▶ [OBJECTIVE]: From the entries below, please gather each line containing the string "objects".
═══
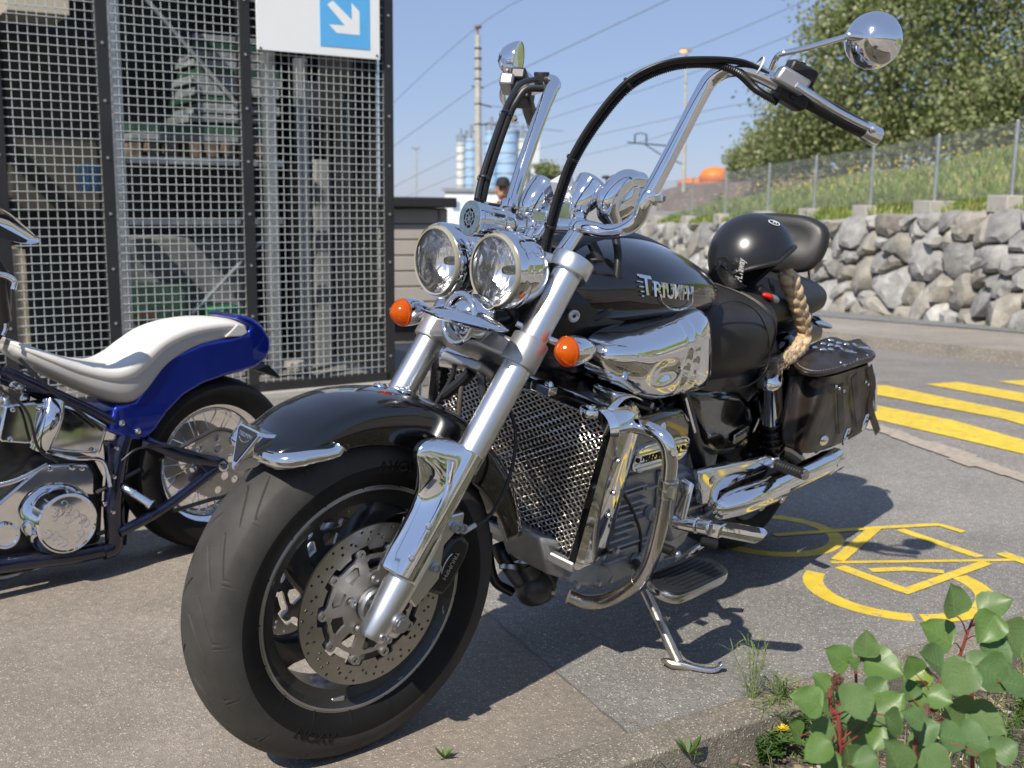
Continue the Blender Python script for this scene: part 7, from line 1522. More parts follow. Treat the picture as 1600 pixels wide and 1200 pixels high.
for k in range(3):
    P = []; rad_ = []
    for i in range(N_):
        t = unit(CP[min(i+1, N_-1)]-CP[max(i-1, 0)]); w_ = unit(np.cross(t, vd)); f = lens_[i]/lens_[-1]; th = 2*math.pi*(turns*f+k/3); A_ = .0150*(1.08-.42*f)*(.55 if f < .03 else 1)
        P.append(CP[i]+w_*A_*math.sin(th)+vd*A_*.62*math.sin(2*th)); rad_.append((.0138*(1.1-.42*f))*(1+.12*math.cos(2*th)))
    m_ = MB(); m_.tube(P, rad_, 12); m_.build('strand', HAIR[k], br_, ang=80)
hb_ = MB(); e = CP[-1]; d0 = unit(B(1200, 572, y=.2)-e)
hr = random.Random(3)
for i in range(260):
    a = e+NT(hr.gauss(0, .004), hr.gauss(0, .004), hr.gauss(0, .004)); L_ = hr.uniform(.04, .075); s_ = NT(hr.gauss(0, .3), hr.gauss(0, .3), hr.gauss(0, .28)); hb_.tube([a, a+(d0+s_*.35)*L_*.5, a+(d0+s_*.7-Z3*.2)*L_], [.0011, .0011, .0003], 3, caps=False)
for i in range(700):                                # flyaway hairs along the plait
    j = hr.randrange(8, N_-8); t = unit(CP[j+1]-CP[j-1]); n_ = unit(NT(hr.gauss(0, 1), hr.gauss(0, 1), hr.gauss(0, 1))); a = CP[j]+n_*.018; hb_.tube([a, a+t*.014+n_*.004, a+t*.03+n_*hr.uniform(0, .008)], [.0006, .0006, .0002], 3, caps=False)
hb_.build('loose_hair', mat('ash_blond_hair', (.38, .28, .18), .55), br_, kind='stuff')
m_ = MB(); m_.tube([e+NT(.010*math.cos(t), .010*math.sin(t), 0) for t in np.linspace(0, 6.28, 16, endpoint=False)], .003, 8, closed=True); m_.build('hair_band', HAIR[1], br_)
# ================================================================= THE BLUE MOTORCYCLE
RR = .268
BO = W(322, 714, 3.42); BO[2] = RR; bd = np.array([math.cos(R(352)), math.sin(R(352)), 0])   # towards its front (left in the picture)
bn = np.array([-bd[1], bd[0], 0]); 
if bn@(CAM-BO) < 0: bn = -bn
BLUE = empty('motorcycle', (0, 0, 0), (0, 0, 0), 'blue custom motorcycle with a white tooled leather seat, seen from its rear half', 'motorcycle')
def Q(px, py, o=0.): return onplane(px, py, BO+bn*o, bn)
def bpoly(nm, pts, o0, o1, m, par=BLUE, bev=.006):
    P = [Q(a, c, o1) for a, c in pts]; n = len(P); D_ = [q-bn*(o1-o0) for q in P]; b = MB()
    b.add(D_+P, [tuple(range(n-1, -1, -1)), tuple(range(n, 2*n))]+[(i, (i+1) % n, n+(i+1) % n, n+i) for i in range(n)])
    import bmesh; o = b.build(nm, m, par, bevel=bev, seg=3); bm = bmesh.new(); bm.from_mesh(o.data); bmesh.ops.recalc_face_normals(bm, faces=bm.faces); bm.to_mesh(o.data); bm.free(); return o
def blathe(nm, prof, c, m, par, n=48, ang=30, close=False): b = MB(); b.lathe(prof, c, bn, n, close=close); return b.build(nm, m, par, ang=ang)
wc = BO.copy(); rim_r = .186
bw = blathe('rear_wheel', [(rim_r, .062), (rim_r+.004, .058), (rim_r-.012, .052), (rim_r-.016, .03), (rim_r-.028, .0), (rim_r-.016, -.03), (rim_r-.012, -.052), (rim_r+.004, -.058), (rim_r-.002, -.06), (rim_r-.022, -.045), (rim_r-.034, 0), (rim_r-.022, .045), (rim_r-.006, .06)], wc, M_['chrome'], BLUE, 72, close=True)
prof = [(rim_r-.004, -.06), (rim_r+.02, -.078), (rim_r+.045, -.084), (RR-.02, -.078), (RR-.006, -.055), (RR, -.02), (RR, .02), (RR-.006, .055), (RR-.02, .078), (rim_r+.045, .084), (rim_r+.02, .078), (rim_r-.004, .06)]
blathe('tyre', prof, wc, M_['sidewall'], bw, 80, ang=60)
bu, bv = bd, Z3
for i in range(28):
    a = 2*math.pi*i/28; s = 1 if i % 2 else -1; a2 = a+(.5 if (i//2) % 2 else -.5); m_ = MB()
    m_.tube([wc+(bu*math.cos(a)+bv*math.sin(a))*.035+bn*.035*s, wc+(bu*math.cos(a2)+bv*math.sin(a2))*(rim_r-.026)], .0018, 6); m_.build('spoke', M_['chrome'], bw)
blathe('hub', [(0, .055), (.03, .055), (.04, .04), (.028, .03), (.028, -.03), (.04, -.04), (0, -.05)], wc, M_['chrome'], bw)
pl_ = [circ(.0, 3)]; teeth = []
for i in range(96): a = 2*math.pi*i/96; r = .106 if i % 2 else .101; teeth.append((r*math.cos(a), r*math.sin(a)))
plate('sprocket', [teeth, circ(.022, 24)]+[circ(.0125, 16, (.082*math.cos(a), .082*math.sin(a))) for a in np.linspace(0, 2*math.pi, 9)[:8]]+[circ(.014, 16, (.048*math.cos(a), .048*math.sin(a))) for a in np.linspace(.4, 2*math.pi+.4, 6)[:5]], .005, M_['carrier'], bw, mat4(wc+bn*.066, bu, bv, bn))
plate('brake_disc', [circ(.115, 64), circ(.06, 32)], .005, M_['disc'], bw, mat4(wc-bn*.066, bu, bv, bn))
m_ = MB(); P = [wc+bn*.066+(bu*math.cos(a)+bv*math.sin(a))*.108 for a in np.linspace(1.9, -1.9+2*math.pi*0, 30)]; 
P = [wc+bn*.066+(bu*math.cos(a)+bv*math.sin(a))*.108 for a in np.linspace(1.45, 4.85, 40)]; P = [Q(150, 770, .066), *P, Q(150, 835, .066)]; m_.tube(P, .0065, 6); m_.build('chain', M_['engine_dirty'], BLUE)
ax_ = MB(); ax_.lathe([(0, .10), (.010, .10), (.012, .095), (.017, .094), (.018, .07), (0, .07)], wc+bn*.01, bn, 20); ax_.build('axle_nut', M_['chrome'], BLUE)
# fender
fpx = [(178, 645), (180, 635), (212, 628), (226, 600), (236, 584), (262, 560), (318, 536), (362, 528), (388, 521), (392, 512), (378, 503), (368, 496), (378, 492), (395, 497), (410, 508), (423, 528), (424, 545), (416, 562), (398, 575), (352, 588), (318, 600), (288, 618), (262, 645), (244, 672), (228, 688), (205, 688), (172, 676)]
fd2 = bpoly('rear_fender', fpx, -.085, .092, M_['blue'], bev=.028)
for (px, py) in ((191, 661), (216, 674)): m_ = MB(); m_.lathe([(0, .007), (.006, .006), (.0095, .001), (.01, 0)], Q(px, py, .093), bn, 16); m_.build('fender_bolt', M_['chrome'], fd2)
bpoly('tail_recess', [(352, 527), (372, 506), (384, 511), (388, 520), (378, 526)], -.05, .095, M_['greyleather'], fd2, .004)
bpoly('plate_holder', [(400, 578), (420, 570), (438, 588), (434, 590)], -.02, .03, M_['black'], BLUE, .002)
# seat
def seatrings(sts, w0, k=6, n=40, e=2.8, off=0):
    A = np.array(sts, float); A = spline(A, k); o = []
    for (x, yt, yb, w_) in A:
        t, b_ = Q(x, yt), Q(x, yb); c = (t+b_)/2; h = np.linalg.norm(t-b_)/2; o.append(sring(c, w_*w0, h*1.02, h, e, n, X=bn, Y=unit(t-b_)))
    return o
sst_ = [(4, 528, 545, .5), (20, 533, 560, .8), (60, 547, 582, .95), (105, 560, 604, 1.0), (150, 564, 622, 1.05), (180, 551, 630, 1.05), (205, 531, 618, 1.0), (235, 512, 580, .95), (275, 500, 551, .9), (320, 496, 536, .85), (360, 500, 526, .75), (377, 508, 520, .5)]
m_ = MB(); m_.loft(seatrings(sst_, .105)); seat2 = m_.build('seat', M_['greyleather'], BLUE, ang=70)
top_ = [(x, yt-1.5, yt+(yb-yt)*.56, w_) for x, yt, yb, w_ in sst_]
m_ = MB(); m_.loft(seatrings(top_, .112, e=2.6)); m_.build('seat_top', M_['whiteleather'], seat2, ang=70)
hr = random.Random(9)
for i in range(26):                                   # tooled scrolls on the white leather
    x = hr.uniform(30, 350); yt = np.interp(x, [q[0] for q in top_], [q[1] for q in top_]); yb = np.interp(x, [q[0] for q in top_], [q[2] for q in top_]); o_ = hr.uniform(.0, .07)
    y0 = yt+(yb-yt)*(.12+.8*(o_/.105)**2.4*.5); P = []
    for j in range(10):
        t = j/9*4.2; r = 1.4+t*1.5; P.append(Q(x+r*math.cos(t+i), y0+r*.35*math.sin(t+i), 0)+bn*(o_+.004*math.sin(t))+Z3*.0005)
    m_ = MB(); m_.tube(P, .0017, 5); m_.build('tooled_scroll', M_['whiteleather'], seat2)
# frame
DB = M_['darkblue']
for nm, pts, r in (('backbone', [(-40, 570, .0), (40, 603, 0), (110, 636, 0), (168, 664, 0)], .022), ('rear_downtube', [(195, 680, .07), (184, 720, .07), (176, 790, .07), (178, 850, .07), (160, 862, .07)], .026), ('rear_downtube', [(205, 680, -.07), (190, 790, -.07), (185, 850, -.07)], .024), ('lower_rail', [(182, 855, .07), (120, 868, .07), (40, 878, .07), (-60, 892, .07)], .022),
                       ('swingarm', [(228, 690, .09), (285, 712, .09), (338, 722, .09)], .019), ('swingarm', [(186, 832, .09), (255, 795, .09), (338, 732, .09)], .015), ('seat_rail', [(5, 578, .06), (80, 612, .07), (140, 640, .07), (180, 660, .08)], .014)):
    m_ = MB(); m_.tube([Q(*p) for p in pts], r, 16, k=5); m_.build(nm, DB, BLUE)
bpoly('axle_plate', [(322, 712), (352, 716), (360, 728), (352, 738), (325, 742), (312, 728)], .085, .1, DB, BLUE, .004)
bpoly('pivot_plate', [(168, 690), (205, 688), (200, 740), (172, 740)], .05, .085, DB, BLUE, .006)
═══
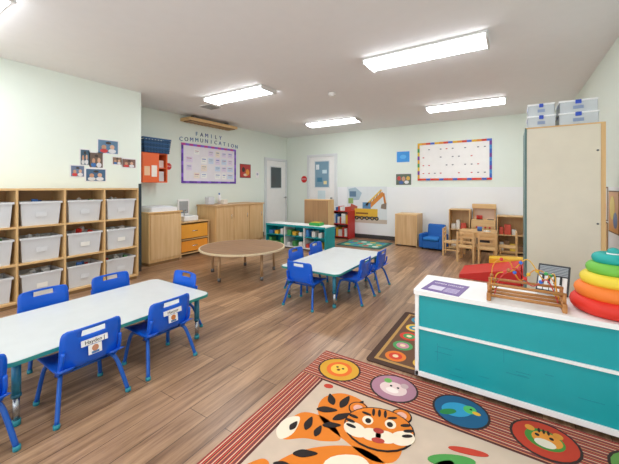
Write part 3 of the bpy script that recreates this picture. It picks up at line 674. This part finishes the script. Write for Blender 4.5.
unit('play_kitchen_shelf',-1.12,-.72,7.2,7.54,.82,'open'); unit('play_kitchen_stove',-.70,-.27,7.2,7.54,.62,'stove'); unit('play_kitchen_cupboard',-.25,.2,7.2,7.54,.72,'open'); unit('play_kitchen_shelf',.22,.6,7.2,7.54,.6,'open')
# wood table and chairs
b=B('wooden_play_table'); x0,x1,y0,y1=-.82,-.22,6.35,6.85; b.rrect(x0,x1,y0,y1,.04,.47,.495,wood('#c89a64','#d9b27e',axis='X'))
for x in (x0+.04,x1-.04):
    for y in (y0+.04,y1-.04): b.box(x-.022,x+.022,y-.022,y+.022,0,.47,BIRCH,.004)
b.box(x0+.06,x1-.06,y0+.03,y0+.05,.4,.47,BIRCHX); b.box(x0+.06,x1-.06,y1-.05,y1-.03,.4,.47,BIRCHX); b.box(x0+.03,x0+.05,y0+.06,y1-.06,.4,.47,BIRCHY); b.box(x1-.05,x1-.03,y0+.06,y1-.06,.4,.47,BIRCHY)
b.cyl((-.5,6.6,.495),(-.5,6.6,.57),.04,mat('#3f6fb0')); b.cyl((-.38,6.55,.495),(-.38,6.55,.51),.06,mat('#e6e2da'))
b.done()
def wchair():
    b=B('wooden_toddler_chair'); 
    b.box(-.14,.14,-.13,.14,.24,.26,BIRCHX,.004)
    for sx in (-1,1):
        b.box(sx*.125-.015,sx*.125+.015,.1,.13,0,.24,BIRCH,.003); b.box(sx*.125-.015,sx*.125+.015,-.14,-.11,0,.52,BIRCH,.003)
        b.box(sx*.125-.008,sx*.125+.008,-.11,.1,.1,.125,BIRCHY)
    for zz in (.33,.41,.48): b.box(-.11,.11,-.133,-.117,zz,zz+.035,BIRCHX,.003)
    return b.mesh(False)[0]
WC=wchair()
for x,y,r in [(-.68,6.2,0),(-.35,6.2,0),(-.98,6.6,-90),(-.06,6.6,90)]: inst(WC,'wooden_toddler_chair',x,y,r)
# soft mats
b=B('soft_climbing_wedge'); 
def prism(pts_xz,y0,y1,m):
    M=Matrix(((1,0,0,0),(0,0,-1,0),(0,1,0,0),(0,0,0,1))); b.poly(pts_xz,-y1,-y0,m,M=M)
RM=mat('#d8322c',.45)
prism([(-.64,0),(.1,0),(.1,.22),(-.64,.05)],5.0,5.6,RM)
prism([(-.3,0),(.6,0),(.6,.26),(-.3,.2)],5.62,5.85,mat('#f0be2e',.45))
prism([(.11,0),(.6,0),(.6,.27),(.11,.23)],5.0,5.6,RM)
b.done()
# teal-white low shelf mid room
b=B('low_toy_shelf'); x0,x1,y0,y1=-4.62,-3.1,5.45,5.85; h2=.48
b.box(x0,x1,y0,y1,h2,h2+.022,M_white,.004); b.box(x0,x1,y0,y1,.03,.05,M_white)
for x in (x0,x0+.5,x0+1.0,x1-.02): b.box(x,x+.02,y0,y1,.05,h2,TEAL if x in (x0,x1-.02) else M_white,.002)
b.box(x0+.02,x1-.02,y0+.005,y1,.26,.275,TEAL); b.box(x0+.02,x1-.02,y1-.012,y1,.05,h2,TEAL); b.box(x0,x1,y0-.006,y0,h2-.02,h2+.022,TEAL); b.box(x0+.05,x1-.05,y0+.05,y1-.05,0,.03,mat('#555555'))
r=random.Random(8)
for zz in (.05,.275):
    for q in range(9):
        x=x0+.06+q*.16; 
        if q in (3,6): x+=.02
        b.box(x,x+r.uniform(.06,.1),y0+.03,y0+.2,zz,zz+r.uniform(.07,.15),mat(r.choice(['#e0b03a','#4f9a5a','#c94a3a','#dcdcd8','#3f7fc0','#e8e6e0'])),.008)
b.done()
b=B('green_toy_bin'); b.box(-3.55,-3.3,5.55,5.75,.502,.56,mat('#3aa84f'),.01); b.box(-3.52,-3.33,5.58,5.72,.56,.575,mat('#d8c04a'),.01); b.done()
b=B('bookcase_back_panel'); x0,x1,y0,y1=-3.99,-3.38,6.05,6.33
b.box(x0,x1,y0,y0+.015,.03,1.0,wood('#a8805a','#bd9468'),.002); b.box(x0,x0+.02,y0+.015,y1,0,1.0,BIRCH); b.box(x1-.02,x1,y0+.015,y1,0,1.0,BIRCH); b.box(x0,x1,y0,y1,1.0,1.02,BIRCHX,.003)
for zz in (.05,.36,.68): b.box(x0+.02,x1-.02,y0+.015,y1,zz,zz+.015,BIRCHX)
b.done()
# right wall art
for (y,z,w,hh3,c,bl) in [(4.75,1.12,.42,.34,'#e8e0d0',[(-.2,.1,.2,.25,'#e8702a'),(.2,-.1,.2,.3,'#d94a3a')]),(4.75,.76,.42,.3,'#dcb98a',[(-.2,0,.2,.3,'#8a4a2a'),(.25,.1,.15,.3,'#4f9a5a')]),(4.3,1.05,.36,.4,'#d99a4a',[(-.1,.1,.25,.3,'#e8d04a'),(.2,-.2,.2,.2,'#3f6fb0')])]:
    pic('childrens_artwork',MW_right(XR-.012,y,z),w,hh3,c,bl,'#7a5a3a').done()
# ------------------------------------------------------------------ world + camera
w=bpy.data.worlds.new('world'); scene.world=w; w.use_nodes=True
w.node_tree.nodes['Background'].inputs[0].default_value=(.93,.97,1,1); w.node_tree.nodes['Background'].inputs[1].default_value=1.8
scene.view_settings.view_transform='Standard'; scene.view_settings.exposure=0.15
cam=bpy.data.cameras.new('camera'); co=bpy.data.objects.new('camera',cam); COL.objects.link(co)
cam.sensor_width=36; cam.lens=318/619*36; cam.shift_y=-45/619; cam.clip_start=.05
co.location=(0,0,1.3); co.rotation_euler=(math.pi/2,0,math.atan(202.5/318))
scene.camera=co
═══
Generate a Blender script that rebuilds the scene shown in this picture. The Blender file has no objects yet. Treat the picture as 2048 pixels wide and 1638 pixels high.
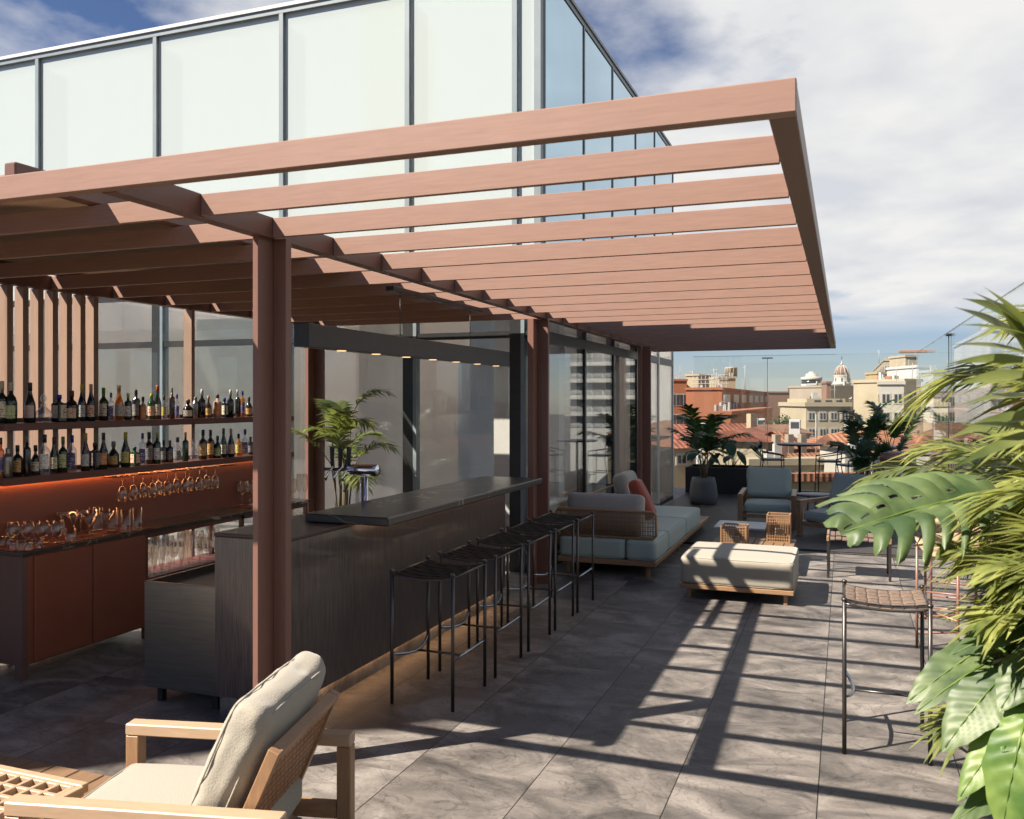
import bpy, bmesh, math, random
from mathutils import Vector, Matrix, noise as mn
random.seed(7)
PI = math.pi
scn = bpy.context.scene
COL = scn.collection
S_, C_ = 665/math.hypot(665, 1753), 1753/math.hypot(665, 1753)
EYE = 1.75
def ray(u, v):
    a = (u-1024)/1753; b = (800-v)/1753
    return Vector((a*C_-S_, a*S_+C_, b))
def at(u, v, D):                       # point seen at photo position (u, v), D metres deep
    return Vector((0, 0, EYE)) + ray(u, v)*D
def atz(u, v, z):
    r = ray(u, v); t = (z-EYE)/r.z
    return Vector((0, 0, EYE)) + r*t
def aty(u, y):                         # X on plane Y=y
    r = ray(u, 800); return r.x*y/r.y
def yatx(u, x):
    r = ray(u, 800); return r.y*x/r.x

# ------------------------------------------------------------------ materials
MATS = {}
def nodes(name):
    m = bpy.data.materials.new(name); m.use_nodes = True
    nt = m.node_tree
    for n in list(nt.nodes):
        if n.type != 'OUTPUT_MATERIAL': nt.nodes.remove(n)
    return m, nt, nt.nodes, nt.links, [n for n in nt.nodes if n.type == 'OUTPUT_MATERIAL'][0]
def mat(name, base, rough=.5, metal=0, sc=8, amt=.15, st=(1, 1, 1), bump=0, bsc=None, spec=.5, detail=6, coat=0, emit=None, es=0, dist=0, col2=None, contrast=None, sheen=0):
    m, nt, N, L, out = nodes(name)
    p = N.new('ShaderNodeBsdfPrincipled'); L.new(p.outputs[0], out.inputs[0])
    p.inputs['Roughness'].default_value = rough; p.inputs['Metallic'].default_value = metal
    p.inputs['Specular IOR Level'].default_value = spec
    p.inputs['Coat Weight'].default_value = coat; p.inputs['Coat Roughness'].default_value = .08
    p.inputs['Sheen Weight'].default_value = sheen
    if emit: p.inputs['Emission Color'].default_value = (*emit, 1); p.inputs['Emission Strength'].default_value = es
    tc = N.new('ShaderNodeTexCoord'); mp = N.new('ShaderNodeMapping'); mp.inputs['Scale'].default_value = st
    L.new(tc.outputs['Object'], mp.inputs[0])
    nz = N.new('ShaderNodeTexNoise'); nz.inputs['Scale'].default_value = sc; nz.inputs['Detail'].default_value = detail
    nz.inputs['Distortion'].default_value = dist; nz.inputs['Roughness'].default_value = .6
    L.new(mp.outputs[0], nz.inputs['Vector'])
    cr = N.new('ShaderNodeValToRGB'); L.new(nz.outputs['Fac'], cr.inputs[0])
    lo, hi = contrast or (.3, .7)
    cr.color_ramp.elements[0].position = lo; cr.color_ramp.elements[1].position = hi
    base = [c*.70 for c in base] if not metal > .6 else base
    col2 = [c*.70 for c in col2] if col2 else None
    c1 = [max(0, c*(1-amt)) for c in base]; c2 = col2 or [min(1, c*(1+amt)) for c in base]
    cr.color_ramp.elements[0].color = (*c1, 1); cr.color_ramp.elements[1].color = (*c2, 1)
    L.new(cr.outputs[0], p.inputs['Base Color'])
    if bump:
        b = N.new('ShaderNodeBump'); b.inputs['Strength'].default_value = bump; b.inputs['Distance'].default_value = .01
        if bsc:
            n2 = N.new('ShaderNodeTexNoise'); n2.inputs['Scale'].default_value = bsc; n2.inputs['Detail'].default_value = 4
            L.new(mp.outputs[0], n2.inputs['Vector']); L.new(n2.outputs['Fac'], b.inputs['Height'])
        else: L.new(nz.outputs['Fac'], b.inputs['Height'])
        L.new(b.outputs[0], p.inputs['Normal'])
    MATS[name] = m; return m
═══
▶ [WRITTEN REPLY]:
cam=bpy.data.cameras.new('camera'); co=bpy.data.objects.new('camera',cam); COL.objects.link(co)
Generate a Blender script that rebuilds the scene shown in this picture. The Blender file has no objects yet. Treat the picture as 2048 pixels wide and 1638 pixels high.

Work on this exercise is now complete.